Here, as in Stanley, the key issue in not whether Townhomes's cross-action allegedly caused the harms that justify a malicious prosecution action, but whether the manner in which this cross-action was terminated bars such an action.   We recognize that the statutory schemes governing judicial arbitration and contractual arbitration are “mutually exclusive and independent of each other” (Code Civ.Proc., § 1141.30), and that these forms of arbitration differ in several respects, most notably, parties to contractual arbitration, unlike parties to judicial arbitration, have considerable freedom to tailor the arbitration process.  (See Mercury Ins. Group v. Superior Court (1998) 19 Cal.4th 332, 344-345, 79 Cal.Rptr.2d 308, 965 P.2d 1178.)

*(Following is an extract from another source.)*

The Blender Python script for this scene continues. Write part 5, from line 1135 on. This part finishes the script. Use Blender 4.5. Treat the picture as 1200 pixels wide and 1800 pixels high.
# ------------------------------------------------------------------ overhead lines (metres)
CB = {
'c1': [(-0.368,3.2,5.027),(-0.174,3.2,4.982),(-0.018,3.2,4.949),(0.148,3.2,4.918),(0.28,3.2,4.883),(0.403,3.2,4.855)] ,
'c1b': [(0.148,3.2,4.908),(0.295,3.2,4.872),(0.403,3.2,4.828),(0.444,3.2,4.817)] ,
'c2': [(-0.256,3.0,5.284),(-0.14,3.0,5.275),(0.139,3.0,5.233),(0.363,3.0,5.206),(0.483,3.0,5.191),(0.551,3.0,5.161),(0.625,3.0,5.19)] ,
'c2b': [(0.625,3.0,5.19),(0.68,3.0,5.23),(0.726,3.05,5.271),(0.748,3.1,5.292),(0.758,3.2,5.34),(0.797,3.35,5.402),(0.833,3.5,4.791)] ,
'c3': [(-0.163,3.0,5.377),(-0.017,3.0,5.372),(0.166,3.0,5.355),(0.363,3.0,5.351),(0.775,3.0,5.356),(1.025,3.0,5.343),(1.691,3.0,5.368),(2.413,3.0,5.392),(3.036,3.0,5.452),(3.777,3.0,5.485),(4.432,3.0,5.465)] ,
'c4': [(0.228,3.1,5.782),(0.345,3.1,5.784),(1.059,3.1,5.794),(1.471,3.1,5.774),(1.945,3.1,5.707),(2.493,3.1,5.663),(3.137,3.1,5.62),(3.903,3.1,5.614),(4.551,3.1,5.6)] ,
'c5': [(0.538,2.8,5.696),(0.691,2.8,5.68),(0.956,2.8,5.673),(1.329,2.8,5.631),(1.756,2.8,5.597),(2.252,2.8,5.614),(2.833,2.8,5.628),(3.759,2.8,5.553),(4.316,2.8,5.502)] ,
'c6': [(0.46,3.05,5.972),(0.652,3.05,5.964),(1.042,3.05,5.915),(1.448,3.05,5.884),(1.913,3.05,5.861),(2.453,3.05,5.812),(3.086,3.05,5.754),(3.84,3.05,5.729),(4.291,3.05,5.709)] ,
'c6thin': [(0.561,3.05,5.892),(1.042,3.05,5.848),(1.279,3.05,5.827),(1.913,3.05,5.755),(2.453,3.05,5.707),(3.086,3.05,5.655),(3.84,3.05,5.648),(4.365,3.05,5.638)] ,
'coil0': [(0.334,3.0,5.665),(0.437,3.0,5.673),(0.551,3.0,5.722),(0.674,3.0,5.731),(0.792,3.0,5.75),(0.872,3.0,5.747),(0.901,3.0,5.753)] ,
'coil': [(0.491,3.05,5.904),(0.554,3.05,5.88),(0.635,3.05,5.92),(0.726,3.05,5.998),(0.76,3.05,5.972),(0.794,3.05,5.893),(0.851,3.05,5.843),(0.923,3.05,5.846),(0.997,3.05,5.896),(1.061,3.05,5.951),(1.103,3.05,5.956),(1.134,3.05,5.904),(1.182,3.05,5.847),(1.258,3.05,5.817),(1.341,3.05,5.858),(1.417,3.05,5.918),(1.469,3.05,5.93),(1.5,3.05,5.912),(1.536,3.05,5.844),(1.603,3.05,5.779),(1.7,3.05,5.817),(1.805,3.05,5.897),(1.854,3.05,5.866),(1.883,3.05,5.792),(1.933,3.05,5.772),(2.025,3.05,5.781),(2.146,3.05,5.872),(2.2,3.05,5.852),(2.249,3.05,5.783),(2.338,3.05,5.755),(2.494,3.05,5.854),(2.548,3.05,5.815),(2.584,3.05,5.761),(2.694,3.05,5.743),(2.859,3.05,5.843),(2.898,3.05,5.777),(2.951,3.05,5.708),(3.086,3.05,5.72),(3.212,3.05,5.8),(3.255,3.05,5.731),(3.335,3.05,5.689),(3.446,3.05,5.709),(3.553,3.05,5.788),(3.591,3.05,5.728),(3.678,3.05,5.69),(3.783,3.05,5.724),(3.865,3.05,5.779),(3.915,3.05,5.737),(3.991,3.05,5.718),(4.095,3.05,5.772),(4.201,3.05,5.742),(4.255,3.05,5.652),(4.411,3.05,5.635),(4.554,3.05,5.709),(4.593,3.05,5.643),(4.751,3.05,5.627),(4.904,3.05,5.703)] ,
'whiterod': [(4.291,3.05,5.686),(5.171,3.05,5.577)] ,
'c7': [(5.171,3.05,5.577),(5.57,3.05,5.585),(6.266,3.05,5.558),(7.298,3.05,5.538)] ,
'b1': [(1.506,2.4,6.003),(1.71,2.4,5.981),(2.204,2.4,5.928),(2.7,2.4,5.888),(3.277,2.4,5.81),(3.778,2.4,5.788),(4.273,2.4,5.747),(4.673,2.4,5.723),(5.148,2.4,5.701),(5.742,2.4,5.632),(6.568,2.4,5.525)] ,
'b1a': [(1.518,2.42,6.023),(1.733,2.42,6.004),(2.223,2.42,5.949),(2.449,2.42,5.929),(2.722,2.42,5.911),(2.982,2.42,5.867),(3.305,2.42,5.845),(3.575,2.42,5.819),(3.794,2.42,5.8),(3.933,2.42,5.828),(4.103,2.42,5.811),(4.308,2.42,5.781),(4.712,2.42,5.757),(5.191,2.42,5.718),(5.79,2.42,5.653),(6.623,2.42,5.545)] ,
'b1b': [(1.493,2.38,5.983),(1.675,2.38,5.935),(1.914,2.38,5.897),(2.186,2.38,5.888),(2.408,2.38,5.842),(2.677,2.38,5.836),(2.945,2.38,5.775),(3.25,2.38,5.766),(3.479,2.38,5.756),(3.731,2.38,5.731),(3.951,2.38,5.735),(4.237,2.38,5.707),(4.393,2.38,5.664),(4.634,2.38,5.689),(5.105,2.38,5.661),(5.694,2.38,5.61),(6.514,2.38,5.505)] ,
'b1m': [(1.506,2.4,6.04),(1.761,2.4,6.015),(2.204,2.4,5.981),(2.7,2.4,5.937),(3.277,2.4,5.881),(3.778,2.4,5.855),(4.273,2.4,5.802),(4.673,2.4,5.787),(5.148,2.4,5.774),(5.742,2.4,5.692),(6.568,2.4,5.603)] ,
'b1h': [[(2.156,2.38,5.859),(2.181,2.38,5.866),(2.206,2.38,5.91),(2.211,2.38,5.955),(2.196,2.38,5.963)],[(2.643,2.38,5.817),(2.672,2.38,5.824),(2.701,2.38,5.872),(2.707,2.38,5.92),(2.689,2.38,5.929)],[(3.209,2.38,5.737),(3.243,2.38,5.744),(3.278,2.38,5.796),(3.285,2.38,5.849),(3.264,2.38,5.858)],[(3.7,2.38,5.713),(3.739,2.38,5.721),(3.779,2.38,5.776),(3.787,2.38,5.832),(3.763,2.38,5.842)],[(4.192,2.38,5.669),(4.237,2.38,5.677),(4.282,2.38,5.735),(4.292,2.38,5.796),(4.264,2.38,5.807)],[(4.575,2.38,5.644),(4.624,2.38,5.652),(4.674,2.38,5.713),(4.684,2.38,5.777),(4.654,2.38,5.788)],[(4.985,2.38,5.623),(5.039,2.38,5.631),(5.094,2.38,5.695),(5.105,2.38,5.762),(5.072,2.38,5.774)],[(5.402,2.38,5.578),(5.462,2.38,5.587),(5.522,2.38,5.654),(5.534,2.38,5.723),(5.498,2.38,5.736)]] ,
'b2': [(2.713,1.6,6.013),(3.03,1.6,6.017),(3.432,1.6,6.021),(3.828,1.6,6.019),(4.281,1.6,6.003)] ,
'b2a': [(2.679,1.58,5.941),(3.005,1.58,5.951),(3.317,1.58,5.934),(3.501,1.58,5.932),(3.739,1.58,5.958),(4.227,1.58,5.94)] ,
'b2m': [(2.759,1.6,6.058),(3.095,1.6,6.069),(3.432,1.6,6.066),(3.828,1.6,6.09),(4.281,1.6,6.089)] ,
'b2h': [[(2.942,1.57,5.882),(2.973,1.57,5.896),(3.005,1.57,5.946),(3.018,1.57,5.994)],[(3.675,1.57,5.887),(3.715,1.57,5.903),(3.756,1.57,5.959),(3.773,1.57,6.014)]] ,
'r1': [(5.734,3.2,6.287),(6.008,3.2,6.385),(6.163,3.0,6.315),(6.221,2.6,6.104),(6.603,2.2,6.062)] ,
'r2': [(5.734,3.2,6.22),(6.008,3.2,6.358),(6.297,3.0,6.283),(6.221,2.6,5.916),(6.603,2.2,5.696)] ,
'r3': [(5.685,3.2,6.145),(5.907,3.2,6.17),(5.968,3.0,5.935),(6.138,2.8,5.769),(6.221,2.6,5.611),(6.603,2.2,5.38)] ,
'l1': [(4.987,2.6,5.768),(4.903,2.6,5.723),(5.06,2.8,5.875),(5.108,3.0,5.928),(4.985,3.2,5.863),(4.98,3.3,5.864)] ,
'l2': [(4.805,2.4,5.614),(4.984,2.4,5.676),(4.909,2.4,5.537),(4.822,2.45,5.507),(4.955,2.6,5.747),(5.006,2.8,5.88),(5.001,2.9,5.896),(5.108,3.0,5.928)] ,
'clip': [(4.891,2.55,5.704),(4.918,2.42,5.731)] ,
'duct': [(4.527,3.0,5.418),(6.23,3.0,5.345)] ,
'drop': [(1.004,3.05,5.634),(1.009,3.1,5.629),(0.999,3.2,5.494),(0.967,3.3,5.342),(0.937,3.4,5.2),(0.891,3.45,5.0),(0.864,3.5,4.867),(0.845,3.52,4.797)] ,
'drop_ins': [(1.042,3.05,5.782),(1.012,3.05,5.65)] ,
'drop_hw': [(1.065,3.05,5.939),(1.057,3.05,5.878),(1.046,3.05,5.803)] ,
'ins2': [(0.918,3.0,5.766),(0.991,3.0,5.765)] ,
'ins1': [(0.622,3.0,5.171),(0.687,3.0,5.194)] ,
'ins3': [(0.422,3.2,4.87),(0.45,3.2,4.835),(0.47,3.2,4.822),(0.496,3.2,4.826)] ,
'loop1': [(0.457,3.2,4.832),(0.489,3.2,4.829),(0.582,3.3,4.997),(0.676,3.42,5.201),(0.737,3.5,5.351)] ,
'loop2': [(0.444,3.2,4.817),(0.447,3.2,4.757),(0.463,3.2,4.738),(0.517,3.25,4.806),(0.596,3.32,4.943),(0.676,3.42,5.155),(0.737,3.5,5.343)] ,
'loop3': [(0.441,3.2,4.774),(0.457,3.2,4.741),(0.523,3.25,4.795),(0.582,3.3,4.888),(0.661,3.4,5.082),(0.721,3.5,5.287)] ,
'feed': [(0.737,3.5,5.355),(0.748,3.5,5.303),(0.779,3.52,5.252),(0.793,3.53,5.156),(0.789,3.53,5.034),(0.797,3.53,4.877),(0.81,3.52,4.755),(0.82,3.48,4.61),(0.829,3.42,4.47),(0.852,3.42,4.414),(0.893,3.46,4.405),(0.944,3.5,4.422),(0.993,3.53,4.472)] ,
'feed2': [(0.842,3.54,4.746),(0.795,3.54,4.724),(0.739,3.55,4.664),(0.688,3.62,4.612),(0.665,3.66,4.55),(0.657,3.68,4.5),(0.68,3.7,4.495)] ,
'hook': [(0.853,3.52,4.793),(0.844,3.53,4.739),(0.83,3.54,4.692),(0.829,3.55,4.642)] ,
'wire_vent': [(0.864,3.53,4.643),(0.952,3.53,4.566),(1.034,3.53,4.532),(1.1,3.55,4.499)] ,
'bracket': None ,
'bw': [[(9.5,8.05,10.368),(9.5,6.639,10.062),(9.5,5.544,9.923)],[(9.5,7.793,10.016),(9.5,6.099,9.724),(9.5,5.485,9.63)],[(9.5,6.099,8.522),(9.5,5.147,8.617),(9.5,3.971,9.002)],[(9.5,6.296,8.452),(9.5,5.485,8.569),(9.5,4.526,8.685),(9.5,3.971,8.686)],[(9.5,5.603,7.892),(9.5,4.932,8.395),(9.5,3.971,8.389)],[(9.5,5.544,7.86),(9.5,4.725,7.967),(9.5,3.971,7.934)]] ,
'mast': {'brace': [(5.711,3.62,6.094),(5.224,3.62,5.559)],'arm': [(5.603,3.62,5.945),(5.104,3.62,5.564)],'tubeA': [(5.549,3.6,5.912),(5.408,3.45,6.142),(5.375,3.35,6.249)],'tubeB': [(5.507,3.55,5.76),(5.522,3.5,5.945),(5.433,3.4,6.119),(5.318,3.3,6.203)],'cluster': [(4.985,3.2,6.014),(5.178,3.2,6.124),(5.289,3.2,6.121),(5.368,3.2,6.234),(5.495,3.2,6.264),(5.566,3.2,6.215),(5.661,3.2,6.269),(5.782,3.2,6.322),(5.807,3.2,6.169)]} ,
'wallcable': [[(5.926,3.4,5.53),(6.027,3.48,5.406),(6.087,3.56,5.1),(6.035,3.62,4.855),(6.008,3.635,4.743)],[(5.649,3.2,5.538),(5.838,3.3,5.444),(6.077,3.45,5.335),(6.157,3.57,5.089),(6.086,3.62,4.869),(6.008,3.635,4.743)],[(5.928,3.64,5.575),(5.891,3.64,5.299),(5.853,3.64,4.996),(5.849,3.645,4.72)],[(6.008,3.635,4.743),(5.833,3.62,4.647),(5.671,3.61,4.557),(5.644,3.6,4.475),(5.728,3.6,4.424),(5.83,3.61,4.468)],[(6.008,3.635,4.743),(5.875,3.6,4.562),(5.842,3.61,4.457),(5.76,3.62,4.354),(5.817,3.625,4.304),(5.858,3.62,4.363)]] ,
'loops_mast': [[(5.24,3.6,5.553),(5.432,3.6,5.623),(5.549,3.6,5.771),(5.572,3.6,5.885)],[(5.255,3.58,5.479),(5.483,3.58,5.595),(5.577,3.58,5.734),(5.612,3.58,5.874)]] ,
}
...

However, the parties to the arbitration stipulation in this case exercised this freedom to fashion a procedure for resolving their respective civil actions that resembles judicial arbitration or trial before a referee (Code Civ.Proc., § 638), and the statutes governing contractual arbitration permit the creation of such procedures.  (See Old Republic Ins. Co. v. St. Paul Fire & Marine Ins. Co. (1996) 45 Cal.App.4th 631, 635-639, 53 Cal.Rptr.2d 50.)   The parties could have executed an agreement that expressly barred derivative tort actions, but as we have explained, the arbitration stipulation, as alleged here, is reasonably construed as permitting a malicious prosecution action following confirmation of the award.   Accordingly, on demurrer, the arbitration stipulation does not bar a claim for malicious prosecution under the rationale in Stanley.

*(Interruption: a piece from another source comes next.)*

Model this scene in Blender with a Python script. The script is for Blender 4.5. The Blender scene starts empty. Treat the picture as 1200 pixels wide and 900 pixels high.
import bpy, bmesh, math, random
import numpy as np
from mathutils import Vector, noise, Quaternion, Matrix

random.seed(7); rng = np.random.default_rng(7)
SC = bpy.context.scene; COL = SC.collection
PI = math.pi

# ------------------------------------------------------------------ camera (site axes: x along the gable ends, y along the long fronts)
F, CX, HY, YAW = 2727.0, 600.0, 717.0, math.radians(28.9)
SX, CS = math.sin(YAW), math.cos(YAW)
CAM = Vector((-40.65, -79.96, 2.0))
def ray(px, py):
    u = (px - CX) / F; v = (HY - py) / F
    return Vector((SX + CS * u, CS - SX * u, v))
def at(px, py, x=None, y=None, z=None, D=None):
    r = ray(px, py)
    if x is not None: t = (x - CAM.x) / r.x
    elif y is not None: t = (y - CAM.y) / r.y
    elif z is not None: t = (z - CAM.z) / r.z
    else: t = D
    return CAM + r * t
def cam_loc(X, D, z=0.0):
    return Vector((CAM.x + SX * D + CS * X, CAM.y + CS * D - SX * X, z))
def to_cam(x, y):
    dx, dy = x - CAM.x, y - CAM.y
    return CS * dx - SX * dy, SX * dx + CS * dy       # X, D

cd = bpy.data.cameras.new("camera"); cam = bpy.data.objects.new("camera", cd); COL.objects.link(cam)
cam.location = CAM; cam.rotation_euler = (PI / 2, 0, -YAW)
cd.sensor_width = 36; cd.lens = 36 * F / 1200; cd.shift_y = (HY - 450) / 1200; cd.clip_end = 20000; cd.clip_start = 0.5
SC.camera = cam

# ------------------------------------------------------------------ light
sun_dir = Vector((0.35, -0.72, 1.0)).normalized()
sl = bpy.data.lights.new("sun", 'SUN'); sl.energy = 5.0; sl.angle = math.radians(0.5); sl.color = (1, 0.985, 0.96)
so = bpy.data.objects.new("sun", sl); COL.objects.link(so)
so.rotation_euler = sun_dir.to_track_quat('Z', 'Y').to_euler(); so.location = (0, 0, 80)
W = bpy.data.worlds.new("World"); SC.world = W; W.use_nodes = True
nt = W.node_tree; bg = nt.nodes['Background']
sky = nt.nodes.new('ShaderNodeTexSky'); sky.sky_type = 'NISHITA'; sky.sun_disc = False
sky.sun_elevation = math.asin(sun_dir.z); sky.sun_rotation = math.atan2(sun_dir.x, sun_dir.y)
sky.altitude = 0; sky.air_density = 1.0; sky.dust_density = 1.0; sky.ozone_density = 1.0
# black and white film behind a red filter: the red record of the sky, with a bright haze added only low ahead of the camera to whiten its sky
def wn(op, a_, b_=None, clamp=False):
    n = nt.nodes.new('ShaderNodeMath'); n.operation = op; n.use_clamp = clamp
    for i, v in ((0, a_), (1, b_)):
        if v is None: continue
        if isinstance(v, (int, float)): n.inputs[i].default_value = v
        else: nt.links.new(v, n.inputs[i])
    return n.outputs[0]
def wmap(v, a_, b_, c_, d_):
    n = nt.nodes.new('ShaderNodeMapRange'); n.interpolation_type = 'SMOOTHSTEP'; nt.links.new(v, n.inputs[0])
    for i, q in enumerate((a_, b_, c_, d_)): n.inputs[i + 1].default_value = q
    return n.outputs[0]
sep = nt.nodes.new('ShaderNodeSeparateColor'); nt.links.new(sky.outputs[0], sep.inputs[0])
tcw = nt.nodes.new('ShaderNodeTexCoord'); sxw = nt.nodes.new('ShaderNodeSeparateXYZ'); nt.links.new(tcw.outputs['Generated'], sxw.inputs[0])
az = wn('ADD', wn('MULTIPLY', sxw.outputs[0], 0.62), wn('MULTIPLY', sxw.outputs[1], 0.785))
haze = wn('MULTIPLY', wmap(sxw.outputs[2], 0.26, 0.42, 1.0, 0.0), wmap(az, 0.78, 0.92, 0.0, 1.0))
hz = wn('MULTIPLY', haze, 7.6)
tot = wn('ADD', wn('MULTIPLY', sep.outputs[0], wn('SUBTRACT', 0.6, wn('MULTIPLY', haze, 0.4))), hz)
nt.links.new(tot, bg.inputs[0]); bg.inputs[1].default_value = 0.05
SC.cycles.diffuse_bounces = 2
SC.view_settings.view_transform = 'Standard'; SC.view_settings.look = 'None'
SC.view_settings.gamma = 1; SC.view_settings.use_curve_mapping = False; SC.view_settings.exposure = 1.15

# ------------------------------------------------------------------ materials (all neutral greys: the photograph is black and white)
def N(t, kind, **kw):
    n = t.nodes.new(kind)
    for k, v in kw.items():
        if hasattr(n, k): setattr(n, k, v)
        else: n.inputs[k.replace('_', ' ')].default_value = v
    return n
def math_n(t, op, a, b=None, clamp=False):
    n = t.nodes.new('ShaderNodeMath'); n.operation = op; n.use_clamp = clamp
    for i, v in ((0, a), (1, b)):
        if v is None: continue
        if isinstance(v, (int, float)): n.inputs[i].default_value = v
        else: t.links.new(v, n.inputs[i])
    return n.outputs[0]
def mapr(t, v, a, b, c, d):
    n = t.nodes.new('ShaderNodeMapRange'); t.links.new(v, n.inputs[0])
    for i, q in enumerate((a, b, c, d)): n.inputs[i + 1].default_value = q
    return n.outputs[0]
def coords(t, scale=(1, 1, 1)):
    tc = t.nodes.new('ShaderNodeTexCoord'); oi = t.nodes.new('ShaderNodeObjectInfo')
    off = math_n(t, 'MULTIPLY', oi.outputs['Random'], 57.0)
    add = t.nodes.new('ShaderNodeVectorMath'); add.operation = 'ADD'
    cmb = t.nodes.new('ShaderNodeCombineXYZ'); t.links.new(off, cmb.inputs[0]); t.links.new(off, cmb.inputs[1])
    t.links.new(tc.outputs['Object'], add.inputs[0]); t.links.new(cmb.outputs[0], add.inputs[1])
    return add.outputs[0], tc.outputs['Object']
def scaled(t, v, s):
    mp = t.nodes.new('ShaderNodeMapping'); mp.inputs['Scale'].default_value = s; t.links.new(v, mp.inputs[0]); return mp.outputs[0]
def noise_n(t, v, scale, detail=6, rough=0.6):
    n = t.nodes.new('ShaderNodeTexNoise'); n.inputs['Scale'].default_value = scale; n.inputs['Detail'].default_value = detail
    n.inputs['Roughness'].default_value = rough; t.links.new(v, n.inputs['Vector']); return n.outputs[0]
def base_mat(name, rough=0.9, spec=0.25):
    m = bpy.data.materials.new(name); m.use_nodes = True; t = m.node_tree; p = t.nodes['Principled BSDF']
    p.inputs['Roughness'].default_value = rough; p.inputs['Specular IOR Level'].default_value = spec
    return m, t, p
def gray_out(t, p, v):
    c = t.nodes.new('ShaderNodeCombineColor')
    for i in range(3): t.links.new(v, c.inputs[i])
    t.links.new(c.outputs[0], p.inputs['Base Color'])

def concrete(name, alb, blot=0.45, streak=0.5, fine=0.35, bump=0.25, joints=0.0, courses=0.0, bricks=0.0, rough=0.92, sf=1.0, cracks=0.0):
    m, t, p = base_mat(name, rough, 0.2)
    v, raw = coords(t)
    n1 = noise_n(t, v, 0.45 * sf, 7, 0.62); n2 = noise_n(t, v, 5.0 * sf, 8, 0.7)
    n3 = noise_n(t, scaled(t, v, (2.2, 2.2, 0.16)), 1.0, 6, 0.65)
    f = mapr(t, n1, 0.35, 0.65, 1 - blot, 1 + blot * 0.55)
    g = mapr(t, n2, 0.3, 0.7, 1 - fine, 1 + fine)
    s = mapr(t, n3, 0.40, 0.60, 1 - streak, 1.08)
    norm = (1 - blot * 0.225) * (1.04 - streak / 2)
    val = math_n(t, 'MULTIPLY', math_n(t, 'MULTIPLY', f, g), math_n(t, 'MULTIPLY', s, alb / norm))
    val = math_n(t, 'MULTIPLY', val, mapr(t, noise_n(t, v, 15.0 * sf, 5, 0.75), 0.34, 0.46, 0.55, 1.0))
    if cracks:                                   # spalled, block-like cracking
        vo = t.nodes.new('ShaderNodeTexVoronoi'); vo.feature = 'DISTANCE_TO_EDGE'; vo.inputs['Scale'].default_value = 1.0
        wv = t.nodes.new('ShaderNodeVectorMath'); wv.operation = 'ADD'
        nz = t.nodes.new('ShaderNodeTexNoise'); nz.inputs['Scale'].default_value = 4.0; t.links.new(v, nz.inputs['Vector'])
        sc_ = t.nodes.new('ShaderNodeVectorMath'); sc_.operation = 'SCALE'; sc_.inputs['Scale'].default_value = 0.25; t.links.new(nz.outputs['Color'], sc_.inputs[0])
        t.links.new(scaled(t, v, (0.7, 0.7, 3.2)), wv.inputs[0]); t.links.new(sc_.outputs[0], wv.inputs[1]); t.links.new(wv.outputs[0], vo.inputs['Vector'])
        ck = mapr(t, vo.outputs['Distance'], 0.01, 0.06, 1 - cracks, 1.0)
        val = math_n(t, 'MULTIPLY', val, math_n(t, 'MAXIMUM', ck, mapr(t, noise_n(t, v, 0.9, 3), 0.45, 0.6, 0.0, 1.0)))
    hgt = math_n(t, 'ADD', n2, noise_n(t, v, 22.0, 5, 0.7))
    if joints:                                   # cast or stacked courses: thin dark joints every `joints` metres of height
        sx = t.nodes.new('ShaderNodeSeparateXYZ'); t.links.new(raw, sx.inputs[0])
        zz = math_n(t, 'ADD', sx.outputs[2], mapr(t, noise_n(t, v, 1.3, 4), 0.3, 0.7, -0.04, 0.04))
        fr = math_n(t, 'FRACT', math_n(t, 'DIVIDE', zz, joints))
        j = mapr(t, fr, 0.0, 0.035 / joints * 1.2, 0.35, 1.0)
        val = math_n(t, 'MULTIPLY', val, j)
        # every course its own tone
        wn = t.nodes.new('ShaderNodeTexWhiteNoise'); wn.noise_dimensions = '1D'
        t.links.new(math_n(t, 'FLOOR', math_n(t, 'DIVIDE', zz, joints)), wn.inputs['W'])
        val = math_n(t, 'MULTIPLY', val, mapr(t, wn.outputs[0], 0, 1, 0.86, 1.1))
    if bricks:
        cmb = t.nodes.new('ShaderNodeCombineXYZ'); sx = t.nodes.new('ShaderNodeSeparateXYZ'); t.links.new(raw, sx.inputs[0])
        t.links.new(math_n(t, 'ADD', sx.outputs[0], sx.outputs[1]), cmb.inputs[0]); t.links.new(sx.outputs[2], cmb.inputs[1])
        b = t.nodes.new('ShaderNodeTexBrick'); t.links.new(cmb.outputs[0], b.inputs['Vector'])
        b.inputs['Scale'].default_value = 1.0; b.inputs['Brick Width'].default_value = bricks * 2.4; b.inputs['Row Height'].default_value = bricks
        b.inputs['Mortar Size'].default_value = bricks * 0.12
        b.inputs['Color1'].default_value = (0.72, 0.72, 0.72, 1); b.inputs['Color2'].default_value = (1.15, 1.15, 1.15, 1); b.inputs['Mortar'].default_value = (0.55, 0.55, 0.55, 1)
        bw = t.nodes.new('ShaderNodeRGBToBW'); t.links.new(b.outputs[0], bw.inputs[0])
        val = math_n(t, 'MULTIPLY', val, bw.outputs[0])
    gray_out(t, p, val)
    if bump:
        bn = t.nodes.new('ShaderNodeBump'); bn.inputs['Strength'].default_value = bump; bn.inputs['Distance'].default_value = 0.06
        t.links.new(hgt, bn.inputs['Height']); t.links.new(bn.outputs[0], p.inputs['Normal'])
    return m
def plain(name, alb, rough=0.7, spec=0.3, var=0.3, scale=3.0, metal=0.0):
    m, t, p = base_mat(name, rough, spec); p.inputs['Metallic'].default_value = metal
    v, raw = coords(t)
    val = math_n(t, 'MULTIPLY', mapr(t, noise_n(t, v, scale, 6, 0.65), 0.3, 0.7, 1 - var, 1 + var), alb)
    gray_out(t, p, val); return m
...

C. Malicious Prosecution Claim Against An Attorney

Petitioners also contend that Silver was improperly named as a defendant.   They argue that Silver served as Townhomes's counsel in the underlying action, and as such, his sole duties were to his clients, and not to any third parties.   In addition, they argue that real parties in interest failed to seek an order permitting an action against him under Civil Code section 1714.10, which requires such orders when a claim for civil conspiracy is alleged against attorneys and their counsel.

 We reject petitioners' characterization of Silver's duties.   Under Code of Civil Procedure section 128.7, attorneys who file or advocate a complaint certify that they have determined, following reasonable inquiry, that the complaint is meritorious and not presented primarily for an improper purpose.   Moreover, as this court recently explained, “[a]n attorney may be sued and held separately liable by a third party for malicious prosecution based on representation of a client where there is no probable cause and no tenable basis for pursuing the underlying action,” and Civil Code section 1714.10 is inapplicable to actions of this kind.  (Westamco Investment Co. v. Lee (1999) 69 Cal.App.4th 481, 487-488, 81 Cal.Rptr.2d 634.)   Accordingly, petitioners' contentions are meritless.

DISPOSITION

The petition for writ of mandate is denied.   The alternative writ, having served its purpose, is discharged, and the temporary stay order is lifted upon finality of this decision.   Real parties in interest are awarded their costs.

FOOTNOTES

1.   The complaint incorporates by reference a number of documents.   Because these documents are the foundation of Townhomes's complaint, we treat the statements in these documents as allegations essential to its claims.  (See 4 Witkin, Cal. Procedure (4th ed.   1997) Pleading, § 391, p. 488.)

2.   The court in Stanley acknowledged that parties to a judicial arbitration, unlike parties to a trial on the merits, have the right to trial de novo, but concluded that this difference was immaterial to an action for malicious prosecution, citing Hardy v. Vial (1957) 48 Cal.2d 577, 581, 311 P.2d 494.  (Stanley v. Superior Court, supra, 130 Cal.App.3d at p. 469, fn. 1, 181 Cal.Rptr. 878.)

CURRY, J.

CHARLES S. VOGEL, P.J., and EPSTEIN, J., concur.